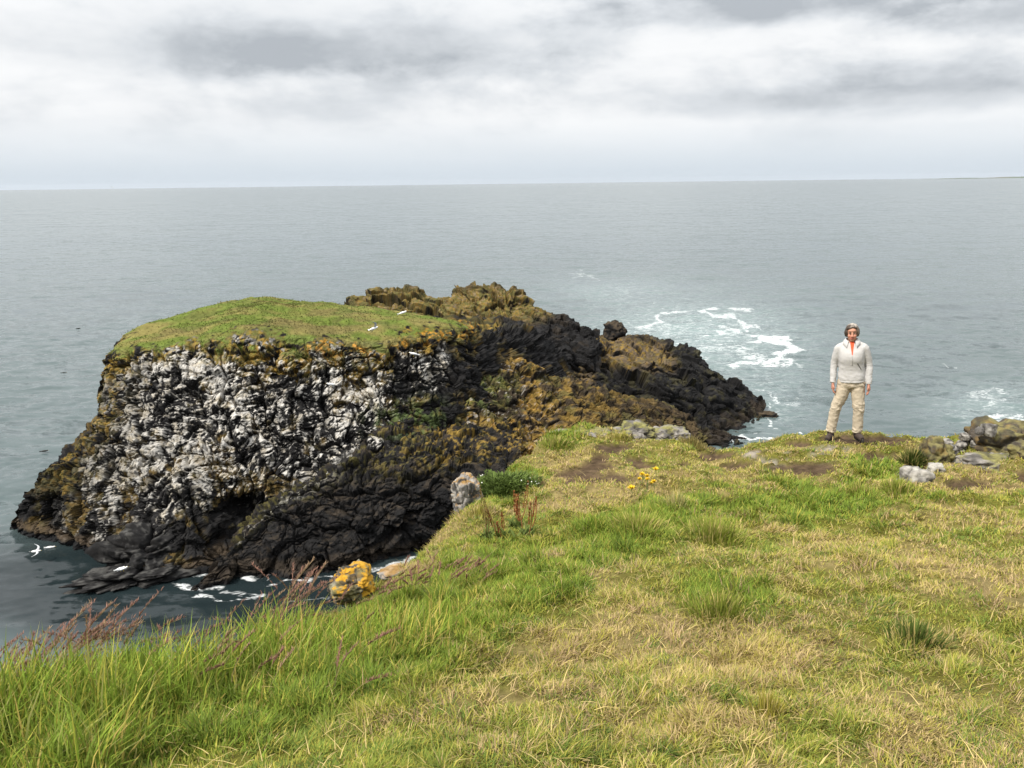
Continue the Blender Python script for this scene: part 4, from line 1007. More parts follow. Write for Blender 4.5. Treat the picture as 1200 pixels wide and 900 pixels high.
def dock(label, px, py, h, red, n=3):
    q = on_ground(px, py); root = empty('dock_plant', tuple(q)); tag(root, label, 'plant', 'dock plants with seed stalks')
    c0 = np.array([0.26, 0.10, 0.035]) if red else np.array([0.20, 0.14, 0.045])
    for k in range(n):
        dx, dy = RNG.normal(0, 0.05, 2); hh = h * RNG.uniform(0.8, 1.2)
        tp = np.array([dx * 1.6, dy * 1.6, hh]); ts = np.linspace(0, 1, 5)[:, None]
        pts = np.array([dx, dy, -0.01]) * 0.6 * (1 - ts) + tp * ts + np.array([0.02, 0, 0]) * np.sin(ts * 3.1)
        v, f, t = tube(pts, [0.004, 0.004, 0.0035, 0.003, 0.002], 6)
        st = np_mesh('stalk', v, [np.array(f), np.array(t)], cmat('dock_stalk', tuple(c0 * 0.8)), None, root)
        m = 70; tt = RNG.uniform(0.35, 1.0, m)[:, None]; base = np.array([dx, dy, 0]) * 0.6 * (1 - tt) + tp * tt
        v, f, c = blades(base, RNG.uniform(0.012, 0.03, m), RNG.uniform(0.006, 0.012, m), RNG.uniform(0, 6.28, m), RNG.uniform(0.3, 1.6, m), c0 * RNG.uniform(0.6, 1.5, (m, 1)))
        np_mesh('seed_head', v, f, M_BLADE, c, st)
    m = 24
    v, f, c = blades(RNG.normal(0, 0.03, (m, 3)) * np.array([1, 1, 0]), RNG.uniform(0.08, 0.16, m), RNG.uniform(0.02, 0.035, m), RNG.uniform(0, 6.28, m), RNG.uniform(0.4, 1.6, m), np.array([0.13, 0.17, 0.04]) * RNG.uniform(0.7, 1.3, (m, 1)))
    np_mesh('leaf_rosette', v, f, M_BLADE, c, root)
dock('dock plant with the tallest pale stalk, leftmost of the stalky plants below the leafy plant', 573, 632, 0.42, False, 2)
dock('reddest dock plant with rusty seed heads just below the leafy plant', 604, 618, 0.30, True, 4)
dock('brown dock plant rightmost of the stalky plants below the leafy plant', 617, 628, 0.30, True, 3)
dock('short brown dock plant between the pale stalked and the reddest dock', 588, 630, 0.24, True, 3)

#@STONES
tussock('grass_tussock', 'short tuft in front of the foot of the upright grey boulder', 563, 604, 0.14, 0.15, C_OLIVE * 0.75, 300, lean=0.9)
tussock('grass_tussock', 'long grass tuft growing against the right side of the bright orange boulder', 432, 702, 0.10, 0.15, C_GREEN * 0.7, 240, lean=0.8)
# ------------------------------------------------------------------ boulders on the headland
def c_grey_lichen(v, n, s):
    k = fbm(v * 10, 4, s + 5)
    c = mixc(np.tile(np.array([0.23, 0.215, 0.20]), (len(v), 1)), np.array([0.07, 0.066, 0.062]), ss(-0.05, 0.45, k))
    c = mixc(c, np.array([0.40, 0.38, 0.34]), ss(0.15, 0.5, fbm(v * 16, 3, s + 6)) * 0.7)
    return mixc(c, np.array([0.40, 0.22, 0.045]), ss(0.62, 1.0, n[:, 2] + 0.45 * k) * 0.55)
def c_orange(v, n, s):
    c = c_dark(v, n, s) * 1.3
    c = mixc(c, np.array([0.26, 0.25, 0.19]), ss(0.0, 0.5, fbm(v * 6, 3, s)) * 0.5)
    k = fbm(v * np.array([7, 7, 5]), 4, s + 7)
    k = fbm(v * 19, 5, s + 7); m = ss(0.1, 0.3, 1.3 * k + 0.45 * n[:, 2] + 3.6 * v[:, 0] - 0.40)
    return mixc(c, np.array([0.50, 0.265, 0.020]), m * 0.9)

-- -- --

## What you should do
Copy each line exactly, and leave the pictures out of your copy.

## Result for this exercise
Continue the Blender Python script for this scene: part 4, from line 1007. More parts follow. Write for Blender 4.5. Treat the picture as 1200 pixels wide and 900 pixels high.
def dock(label, px, py, h, red, n=3):
    q = on_ground(px, py); root = empty('dock_plant', tuple(q)); tag(root, label, 'plant', 'dock plants with seed stalks')
    c0 = np.array([0.26, 0.10, 0.035]) if red else np.array([0.20, 0.14, 0.045])
    for k in range(n):
        dx, dy = RNG.normal(0, 0.05, 2); hh = h * RNG.uniform(0.8, 1.2)
        tp = np.array([dx * 1.6, dy * 1.6, hh]); ts = np.linspace(0, 1, 5)[:, None]
        pts = np.array([dx, dy, -0.01]) * 0.6 * (1 - ts) + tp * ts + np.array([0.02, 0, 0]) * np.sin(ts * 3.1)
        v, f, t = tube(pts, [0.004, 0.004, 0.0035, 0.003, 0.002], 6)
        st = np_mesh('stalk', v, [np.array(f), np.array(t)], cmat('dock_stalk', tuple(c0 * 0.8)), None, root)
        m = 70; tt = RNG.uniform(0.35, 1.0, m)[:, None]; base = np.array([dx, dy, 0]) * 0.6 * (1 - tt) + tp * tt
        v, f, c = blades(base, RNG.uniform(0.012, 0.03, m), RNG.uniform(0.006, 0.012, m), RNG.uniform(0, 6.28, m), RNG.uniform(0.3, 1.6, m), c0 * RNG.uniform(0.6, 1.5, (m, 1)))
        np_mesh('seed_head', v, f, M_BLADE, c, st)
    m = 24
    v, f, c = blades(RNG.normal(0, 0.03, (m, 3)) * np.array([1, 1, 0]), RNG.uniform(0.08, 0.16, m), RNG.uniform(0.02, 0.035, m), RNG.uniform(0, 6.28, m), RNG.uniform(0.4, 1.6, m), np.array([0.13, 0.17, 0.04]) * RNG.uniform(0.7, 1.3, (m, 1)))
    np_mesh('leaf_rosette', v, f, M_BLADE, c, root)
dock('dock plant with the tallest pale stalk, leftmost of the stalky plants below the leafy plant', 573, 632, 0.42, False, 2)
dock('reddest dock plant with rusty seed heads just below the leafy plant', 604, 618, 0.30, True, 4)
dock('brown dock plant rightmost of the stalky plants below the leafy plant', 617, 628, 0.30, True, 3)
dock('short brown dock plant between the pale stalked and the reddest dock', 588, 630, 0.24, True, 3)

#@STONES
tussock('grass_tussock', 'short tuft in front of the foot of the upright grey boulder', 563, 604, 0.14, 0.15, C_OLIVE * 0.75, 300, lean=0.9)
tussock('grass_tussock', 'long grass tuft growing against the right side of the bright orange boulder', 432, 702, 0.10, 0.15, C_GREEN * 0.7, 240, lean=0.8)
# ------------------------------------------------------------------ boulders on the headland
def c_grey_lichen(v, n, s):
    k = fbm(v * 10, 4, s + 5)
    c = mixc(np.tile(np.array([0.23, 0.215, 0.20]), (len(v), 1)), np.array([0.07, 0.066, 0.062]), ss(-0.05, 0.45, k))
    c = mixc(c, np.array([0.40, 0.38, 0.34]), ss(0.15, 0.5, fbm(v * 16, 3, s + 6)) * 0.7)
    return mixc(c, np.array([0.40, 0.22, 0.045]), ss(0.62, 1.0, n[:, 2] + 0.45 * k) * 0.55)
def c_orange(v, n, s):
    c = c_dark(v, n, s) * 1.3
    c = mixc(c, np.array([0.26, 0.25, 0.19]), ss(0.0, 0.5, fbm(v * 6, 3, s)) * 0.5)
    k = fbm(v * np.array([7, 7, 5]), 4, s + 7)
    k = fbm(v * 19, 5, s + 7); m = ss(0.1, 0.3, 1.3 * k + 0.45 * n[:, 2] + 3.6 * v[:, 0] - 0.40)
    return mixc(c, np.array([0.50, 0.265, 0.020]), m * 0.9)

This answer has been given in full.